▶ WORK REQUIRED:
Repeat exactly the lines of the listing below, please, starting with the first and ending with the line containing "railing(lb_, 1560, 1685, 858, 871, 51.5, 24)"; leave out the rest.

▶ SUPPLIED MATERIAL:
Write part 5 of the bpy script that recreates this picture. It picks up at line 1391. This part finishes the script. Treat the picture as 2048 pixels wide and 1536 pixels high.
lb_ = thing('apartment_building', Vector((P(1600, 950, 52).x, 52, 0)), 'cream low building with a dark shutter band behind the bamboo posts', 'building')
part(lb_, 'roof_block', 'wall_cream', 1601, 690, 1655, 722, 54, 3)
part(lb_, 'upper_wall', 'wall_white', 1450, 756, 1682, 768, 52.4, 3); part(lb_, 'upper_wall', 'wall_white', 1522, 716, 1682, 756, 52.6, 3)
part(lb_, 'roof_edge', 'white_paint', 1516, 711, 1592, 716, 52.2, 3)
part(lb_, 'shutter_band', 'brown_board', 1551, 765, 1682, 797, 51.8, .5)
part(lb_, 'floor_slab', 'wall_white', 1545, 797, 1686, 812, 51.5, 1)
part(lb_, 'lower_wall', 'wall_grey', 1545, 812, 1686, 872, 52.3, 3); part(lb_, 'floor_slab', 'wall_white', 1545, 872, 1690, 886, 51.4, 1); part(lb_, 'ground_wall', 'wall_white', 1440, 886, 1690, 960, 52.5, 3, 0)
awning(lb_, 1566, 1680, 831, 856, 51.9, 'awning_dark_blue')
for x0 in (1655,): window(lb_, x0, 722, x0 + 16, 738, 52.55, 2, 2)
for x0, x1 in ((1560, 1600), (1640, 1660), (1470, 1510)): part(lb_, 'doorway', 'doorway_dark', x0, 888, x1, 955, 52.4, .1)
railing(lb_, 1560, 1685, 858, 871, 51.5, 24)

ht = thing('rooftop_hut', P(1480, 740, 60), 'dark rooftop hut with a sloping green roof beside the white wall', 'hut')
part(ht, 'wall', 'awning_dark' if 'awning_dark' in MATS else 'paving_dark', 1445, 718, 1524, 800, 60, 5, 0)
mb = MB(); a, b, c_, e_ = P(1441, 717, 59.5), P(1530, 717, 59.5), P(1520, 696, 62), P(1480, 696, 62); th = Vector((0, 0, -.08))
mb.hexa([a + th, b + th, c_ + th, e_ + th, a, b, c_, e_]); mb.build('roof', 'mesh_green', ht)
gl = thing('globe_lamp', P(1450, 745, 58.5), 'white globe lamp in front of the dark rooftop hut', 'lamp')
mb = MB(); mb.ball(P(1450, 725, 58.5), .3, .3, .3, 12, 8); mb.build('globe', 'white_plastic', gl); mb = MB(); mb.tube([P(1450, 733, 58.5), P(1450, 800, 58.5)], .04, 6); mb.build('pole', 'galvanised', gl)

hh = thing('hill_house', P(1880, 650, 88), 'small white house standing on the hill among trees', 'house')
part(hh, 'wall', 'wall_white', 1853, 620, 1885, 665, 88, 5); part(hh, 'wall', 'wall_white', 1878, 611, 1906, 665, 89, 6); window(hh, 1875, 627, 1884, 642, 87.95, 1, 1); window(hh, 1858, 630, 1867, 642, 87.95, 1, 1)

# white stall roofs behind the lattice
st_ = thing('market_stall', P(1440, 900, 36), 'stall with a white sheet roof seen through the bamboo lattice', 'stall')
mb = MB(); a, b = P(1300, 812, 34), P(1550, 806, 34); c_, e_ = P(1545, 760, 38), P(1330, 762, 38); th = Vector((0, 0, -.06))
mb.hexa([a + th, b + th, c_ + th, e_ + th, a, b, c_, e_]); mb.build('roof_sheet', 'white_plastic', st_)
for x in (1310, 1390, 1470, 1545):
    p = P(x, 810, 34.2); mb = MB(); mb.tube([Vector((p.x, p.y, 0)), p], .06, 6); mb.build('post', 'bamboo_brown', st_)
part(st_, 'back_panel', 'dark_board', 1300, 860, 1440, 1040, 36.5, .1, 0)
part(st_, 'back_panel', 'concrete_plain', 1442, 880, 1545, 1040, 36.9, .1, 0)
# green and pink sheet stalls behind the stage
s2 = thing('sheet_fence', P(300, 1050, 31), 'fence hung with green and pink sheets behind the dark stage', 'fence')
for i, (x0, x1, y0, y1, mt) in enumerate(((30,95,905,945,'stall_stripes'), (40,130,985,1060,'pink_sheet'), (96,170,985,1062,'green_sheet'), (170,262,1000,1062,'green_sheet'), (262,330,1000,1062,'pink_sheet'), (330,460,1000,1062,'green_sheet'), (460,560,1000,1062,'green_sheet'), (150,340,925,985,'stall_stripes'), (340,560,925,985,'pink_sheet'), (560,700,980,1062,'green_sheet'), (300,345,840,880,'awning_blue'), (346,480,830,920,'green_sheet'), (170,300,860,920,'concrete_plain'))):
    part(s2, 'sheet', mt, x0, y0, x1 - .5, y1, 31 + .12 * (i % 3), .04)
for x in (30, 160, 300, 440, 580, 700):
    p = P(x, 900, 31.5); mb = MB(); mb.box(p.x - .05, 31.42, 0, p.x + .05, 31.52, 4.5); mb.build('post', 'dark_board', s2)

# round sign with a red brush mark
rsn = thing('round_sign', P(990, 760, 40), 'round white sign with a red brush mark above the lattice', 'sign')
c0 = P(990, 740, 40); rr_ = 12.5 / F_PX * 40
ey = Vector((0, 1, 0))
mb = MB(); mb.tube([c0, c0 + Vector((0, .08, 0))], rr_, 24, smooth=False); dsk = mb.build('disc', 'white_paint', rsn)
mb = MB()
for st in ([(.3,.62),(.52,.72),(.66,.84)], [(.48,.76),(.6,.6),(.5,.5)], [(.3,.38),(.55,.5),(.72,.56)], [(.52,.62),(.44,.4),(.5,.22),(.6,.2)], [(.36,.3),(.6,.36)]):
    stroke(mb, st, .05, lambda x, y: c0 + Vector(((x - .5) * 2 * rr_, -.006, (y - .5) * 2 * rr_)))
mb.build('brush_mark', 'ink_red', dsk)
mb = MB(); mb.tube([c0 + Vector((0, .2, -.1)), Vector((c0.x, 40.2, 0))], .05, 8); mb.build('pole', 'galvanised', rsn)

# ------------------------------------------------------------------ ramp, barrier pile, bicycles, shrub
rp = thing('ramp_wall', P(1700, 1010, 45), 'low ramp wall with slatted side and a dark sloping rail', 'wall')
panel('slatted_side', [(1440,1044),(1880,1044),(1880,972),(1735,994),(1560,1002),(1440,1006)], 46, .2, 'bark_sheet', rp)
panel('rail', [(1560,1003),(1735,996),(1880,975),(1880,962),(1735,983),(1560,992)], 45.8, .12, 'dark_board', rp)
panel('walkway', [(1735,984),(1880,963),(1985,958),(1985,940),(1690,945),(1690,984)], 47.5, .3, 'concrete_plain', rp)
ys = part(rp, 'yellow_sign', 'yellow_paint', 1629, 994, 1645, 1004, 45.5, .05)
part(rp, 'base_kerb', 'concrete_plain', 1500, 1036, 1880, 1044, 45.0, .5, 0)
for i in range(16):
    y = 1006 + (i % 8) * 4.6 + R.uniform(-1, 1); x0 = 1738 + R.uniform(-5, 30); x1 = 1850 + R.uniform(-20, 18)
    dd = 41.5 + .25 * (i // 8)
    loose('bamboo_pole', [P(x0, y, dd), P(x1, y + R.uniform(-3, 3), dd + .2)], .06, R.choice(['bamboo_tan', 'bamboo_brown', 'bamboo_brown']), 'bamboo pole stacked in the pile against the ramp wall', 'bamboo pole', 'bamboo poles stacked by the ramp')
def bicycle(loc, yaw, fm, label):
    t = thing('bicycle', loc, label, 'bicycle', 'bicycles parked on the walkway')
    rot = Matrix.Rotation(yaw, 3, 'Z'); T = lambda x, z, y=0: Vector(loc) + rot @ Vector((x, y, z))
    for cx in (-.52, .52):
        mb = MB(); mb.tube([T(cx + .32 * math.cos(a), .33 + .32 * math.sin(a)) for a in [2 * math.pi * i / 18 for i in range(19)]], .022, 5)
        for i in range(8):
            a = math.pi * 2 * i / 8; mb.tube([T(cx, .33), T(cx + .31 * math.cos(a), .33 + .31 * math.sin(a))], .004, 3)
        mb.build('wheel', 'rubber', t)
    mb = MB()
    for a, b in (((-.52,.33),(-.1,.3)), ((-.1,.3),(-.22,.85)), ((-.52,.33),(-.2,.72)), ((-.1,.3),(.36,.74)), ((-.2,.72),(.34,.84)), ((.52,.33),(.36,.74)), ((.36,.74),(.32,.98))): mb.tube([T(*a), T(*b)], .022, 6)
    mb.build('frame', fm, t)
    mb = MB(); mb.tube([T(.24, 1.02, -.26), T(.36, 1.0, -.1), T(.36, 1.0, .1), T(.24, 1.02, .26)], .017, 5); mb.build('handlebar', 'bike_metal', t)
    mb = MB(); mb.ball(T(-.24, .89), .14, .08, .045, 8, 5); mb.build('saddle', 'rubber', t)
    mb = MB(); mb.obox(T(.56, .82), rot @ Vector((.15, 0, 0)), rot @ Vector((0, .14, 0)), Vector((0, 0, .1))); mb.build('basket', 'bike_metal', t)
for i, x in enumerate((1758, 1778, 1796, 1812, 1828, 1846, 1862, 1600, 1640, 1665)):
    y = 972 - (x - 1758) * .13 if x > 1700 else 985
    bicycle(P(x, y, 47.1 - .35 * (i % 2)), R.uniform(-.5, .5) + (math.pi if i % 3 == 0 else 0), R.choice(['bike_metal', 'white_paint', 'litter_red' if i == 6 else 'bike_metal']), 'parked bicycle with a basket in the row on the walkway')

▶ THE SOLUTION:
Write part 5 of the bpy script that recreates this picture. It picks up at line 1391. This part finishes the script. Treat the picture as 2048 pixels wide and 1536 pixels high.
lb_ = thing('apartment_building', Vector((P(1600, 950, 52).x, 52, 0)), 'cream low building with a dark shutter band behind the bamboo posts', 'building')
part(lb_, 'roof_block', 'wall_cream', 1601, 690, 1655, 722, 54, 3)
part(lb_, 'upper_wall', 'wall_white', 1450, 756, 1682, 768, 52.4, 3); part(lb_, 'upper_wall', 'wall_white', 1522, 716, 1682, 756, 52.6, 3)
part(lb_, 'roof_edge', 'white_paint', 1516, 711, 1592, 716, 52.2, 3)
part(lb_, 'shutter_band', 'brown_board', 1551, 765, 1682, 797, 51.8, .5)
part(lb_, 'floor_slab', 'wall_white', 1545, 797, 1686, 812, 51.5, 1)
part(lb_, 'lower_wall', 'wall_grey', 1545, 812, 1686, 872, 52.3, 3); part(lb_, 'floor_slab', 'wall_white', 1545, 872, 1690, 886, 51.4, 1); part(lb_, 'ground_wall', 'wall_white', 1440, 886, 1690, 960, 52.5, 3, 0)
awning(lb_, 1566, 1680, 831, 856, 51.9, 'awning_dark_blue')
for x0 in (1655,): window(lb_, x0, 722, x0 + 16, 738, 52.55, 2, 2)
for x0, x1 in ((1560, 1600), (1640, 1660), (1470, 1510)): part(lb_, 'doorway', 'doorway_dark', x0, 888, x1, 955, 52.4, .1)
railing(lb_, 1560, 1685, 858, 871, 51.5, 24)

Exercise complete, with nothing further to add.